You say that causal production ex nihilo ought to be as absurd as knowledge
production ex nihilo, and you conclude that absence cannot be causally
efficacious.  Yet if an absence were causally efficacious, then such an
absence would be determinate and present, so we would not have a case of
causal production ex nihilo - we would have the presence of de-onts being
efficacious.  You can argue that the causal efficacy of absence is a case of
causal production ex nihilo only if you assume that the only presences that
are causally efficacious are onts, yet that is really what you want to prove
- what is at issue is whether there is causal production without onts.

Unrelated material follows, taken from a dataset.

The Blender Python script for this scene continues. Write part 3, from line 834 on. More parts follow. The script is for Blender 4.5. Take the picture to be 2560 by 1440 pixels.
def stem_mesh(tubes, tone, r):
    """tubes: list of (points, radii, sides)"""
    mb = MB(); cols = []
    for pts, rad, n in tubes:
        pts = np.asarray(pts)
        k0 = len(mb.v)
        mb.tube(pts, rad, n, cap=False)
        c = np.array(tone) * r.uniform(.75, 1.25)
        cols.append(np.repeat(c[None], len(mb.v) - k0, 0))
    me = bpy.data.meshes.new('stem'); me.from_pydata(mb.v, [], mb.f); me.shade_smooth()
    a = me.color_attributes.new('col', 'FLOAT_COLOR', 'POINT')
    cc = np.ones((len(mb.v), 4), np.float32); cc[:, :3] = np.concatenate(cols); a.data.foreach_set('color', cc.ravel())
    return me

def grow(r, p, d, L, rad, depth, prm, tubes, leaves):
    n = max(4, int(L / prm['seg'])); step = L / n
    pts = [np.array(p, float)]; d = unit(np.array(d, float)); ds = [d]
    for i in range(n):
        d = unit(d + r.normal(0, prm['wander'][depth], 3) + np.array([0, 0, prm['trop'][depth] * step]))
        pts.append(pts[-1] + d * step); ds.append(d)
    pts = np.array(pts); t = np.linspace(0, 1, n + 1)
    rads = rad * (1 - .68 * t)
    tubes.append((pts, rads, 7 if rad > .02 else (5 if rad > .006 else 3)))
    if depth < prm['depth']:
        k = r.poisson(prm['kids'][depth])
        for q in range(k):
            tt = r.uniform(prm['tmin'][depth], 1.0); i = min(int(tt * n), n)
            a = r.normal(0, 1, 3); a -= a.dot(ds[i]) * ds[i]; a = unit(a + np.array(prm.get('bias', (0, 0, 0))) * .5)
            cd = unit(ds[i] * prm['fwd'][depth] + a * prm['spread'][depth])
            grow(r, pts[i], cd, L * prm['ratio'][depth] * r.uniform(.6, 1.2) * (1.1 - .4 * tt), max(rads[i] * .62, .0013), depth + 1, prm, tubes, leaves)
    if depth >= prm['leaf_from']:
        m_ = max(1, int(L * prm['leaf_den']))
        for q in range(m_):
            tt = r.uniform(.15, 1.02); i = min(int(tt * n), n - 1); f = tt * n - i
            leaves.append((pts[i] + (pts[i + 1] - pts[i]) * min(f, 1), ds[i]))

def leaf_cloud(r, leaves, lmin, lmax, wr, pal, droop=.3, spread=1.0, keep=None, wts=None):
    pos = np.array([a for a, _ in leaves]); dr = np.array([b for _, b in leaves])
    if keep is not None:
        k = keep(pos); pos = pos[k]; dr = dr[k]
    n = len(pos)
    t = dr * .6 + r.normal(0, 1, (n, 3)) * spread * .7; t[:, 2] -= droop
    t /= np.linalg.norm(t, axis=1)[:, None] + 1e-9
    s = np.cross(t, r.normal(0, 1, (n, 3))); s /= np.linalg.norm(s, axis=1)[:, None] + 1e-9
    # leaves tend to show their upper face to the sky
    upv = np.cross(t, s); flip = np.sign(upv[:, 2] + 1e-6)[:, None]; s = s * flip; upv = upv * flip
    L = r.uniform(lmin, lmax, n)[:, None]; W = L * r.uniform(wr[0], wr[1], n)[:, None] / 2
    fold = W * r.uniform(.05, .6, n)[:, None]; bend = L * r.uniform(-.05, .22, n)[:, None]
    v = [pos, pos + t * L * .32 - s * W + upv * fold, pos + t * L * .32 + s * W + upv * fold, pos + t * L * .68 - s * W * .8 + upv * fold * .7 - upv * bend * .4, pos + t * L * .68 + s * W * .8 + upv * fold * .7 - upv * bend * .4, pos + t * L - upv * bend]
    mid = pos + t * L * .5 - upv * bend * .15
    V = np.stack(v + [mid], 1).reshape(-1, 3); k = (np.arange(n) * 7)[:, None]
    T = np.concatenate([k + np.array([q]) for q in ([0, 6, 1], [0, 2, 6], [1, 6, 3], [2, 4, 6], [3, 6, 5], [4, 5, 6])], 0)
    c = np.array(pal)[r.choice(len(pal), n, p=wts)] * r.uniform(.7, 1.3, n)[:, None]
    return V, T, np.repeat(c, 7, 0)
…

Causal production ex nihilo would have to be causal production without onts
or de-onts.

Regarding the causal efficacy of de-onts, it is important to view such
efficacy as components of larger totalities, rather than as isolated de-onts
having independent powers.  In other words, we should not formulate the
problem of causal efficacy of de-onts in terms of an atomistic understanding
of de-onts.  That seems to be where your worry about "nothing" creating ex
nihilo points.

In relation to potential fields, you worry about the ultimate constituents
of matter being mere possibilities as violating materialism.  I think
gravity is much more real than "mere possibilities".  There is quite a
difference between the possibilities related to a potential field and the
atomistic suggestion that anything at all can happen next.